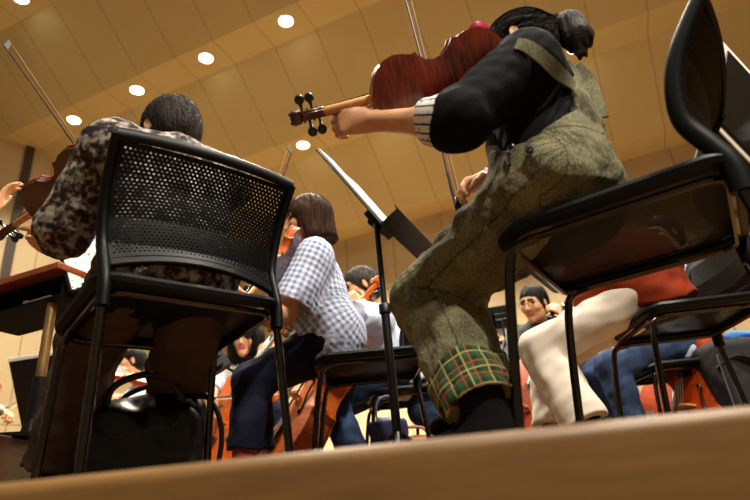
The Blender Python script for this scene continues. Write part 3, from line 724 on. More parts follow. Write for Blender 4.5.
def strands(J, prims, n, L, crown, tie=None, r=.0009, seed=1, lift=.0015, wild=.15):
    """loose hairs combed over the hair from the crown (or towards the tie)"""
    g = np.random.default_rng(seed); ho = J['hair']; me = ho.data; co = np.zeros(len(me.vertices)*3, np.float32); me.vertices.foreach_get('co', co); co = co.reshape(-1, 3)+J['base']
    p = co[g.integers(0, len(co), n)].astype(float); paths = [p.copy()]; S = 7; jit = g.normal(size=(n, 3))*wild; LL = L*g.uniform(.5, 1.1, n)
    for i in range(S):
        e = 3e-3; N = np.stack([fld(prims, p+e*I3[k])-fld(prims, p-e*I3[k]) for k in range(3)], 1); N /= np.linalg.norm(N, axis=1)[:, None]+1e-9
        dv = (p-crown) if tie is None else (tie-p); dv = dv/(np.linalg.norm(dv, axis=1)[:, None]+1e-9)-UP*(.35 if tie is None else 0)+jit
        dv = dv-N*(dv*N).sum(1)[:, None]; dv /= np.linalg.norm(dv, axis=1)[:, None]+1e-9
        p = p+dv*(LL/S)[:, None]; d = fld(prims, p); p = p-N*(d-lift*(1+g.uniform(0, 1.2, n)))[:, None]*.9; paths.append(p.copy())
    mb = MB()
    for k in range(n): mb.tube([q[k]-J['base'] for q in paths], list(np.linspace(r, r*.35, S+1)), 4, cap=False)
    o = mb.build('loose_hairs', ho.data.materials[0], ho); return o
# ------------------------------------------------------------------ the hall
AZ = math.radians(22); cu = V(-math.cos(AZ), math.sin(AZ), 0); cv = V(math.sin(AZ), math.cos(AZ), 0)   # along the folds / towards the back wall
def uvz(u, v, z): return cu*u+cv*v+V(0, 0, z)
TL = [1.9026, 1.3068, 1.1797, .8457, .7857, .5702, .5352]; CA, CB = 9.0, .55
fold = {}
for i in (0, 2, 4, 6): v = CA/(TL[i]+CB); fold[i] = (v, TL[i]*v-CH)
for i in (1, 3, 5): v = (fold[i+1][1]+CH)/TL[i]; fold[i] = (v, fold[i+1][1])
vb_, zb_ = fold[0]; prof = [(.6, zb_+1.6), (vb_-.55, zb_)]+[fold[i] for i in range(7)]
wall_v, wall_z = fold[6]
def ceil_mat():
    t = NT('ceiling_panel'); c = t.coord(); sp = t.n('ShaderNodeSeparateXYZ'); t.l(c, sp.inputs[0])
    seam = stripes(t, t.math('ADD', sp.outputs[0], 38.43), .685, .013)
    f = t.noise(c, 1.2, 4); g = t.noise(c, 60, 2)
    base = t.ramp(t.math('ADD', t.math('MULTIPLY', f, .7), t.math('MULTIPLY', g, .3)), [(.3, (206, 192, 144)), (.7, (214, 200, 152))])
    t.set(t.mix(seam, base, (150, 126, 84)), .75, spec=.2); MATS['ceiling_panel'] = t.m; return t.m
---
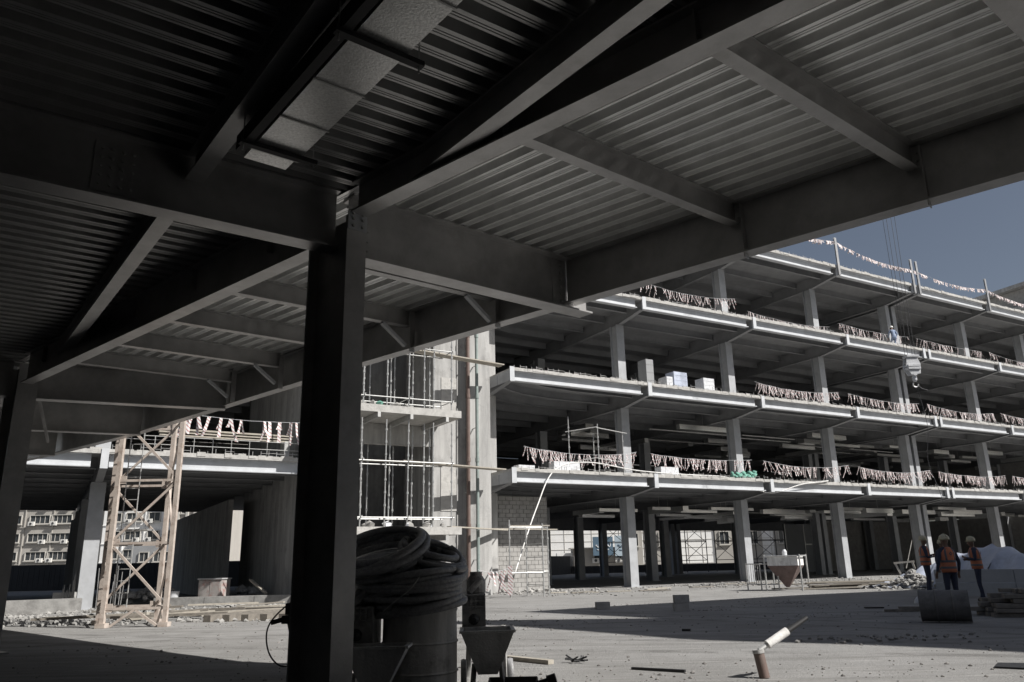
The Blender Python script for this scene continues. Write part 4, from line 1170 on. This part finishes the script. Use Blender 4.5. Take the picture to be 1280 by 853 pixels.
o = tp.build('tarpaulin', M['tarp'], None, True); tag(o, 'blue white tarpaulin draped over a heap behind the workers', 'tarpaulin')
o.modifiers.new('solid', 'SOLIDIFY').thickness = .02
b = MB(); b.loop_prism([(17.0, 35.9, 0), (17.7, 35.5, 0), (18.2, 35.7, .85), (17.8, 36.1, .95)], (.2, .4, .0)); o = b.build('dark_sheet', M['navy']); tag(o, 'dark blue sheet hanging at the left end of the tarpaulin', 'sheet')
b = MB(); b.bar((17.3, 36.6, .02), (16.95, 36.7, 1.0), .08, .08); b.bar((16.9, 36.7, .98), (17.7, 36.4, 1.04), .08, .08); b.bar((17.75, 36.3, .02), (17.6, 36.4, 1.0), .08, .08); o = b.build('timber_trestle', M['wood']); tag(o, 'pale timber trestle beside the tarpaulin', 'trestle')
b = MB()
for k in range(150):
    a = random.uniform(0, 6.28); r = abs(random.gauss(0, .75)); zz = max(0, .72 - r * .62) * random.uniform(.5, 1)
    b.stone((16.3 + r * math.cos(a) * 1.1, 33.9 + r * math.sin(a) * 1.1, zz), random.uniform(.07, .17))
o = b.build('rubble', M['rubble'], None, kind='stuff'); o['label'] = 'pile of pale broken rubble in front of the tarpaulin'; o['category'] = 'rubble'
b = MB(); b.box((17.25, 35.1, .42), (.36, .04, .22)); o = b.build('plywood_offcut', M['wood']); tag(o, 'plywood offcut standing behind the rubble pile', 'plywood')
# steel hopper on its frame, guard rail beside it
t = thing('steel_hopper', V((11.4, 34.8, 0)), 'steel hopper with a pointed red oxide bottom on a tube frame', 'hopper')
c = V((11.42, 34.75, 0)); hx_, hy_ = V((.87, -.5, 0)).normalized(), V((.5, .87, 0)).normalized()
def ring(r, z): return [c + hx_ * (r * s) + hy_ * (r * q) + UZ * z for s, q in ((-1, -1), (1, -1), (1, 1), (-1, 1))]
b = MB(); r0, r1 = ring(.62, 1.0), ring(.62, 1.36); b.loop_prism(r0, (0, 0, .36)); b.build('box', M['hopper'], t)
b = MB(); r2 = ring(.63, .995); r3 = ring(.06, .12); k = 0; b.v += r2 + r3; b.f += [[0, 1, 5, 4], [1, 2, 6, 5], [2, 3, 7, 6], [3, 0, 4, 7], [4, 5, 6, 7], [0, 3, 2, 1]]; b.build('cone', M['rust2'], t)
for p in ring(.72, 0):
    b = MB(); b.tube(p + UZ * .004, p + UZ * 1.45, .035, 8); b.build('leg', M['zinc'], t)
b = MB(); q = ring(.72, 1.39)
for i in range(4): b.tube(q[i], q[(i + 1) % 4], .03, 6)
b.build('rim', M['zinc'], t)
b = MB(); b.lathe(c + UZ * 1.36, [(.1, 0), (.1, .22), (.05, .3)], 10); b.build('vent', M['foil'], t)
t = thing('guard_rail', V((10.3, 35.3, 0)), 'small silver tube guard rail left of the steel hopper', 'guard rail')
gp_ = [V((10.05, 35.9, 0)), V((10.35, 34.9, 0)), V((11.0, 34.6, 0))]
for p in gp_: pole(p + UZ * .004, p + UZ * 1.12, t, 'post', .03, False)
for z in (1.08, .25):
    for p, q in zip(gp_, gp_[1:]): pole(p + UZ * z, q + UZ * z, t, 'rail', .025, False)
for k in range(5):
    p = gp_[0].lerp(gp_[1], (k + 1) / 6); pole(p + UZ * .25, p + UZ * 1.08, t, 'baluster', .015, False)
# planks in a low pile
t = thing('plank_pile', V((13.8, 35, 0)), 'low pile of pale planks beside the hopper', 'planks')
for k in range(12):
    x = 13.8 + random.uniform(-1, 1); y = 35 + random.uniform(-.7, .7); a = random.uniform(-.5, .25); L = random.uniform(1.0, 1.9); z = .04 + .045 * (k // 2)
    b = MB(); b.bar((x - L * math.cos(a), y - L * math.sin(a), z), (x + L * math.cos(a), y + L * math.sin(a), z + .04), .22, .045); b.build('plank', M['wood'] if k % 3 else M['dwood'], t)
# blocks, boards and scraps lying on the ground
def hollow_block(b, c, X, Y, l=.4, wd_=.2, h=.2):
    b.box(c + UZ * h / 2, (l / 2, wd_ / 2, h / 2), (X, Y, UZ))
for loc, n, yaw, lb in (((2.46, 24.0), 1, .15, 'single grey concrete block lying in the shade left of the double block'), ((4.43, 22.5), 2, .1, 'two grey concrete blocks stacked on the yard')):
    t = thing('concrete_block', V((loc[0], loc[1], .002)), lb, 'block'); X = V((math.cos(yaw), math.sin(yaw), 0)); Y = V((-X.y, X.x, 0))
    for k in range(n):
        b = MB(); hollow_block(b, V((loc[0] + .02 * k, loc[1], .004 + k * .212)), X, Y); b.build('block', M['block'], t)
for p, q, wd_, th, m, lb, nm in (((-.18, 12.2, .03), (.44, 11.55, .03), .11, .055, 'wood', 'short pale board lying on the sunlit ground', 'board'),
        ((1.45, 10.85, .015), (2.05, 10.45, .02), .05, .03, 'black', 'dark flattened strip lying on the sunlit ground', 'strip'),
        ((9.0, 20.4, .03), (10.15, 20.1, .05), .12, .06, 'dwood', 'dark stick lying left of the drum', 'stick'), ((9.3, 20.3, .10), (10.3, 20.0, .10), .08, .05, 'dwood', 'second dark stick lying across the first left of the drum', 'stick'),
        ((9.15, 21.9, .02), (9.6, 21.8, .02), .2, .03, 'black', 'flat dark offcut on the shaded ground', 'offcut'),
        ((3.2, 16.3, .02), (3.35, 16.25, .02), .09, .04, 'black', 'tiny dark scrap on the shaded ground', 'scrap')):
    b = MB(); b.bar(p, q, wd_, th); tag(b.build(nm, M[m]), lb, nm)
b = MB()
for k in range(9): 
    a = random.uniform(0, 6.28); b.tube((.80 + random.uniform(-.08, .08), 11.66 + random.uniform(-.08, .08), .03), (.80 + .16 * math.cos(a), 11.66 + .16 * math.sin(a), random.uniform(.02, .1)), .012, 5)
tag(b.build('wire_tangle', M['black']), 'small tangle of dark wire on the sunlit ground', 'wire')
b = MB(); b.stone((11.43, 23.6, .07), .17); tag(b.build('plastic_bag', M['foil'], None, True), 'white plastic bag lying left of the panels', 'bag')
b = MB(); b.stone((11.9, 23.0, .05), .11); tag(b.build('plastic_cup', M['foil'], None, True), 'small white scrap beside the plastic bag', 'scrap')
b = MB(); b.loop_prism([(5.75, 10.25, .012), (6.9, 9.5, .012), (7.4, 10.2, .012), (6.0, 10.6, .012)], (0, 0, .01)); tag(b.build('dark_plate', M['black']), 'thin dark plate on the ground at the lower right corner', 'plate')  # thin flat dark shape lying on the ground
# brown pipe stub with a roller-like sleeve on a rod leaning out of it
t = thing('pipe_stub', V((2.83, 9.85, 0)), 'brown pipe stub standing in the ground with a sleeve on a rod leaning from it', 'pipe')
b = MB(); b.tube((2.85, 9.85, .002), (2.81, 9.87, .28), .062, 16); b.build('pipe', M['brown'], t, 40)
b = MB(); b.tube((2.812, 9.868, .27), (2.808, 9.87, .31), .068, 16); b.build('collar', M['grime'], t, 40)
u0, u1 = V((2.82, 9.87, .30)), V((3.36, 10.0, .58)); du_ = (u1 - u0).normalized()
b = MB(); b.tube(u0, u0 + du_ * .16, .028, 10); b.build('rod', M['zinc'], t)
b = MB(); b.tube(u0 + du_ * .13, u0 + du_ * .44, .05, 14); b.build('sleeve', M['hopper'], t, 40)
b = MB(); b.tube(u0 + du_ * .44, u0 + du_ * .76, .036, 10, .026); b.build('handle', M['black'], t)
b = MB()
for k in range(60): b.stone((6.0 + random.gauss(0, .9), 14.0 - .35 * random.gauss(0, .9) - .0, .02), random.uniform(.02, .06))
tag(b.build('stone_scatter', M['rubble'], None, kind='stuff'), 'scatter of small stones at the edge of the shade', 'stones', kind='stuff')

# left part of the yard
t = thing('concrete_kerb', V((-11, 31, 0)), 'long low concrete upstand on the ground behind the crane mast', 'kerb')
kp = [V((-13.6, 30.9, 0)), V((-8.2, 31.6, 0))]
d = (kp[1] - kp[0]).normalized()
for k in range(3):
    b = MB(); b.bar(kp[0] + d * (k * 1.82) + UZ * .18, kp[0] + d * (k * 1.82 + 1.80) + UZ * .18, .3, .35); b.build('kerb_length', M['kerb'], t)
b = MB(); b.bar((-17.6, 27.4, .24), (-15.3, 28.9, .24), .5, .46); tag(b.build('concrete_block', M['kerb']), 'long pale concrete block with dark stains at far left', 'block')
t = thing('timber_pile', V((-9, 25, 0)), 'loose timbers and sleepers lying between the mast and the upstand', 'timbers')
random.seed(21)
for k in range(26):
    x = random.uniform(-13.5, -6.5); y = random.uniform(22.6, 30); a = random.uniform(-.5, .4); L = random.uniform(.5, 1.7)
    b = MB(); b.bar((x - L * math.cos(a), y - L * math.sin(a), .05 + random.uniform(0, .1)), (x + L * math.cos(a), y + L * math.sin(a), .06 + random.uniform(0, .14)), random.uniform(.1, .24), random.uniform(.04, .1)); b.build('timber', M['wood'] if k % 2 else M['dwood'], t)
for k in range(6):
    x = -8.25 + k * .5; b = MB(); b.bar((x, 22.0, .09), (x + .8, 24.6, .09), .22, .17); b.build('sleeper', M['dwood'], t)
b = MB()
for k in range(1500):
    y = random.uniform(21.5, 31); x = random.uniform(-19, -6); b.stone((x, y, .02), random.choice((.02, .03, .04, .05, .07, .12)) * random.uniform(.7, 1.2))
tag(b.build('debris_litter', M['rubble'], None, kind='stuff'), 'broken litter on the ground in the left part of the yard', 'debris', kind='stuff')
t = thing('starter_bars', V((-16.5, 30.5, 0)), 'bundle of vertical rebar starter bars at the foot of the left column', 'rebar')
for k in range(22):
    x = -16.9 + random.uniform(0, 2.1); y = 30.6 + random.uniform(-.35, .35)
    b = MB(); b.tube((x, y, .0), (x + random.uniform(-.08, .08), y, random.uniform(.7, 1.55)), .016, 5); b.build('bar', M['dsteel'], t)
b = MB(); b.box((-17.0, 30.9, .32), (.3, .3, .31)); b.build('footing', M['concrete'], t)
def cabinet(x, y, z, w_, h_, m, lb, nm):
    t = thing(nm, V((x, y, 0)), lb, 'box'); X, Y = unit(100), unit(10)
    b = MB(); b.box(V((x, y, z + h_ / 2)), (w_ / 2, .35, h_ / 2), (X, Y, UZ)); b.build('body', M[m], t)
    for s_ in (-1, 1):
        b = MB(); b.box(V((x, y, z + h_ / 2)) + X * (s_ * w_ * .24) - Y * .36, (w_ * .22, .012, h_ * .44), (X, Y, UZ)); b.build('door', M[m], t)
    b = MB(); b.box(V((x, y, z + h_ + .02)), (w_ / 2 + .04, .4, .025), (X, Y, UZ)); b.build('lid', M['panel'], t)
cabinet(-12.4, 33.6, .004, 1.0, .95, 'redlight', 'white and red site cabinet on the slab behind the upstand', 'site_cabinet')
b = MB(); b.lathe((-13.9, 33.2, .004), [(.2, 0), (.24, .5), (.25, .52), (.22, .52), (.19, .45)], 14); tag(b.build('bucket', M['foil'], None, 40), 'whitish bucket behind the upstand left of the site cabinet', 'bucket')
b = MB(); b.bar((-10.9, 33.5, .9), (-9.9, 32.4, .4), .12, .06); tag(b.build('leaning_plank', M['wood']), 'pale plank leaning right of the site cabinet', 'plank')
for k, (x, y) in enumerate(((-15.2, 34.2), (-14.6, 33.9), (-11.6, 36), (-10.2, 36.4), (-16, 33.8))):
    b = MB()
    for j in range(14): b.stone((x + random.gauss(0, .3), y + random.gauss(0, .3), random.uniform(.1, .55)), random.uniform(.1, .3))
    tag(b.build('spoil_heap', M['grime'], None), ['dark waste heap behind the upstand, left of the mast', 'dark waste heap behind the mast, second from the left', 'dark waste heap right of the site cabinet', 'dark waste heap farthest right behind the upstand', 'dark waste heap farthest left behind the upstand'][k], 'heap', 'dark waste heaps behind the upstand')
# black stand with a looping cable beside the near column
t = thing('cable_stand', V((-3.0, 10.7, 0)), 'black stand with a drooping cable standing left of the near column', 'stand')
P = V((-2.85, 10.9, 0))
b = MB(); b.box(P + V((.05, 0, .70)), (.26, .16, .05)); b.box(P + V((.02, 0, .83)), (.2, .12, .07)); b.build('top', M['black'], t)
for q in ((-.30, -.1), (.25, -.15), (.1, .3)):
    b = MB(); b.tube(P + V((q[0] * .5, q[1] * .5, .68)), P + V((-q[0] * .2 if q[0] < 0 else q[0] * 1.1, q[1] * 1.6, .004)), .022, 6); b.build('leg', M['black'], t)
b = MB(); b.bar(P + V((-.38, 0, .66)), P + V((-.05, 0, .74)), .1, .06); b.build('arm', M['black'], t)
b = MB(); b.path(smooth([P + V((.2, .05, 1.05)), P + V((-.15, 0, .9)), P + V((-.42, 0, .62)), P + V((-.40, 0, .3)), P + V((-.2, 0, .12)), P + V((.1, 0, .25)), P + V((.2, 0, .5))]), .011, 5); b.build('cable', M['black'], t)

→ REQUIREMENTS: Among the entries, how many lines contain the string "continues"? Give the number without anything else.

→ ANSWER TO THE EXERCISE: 2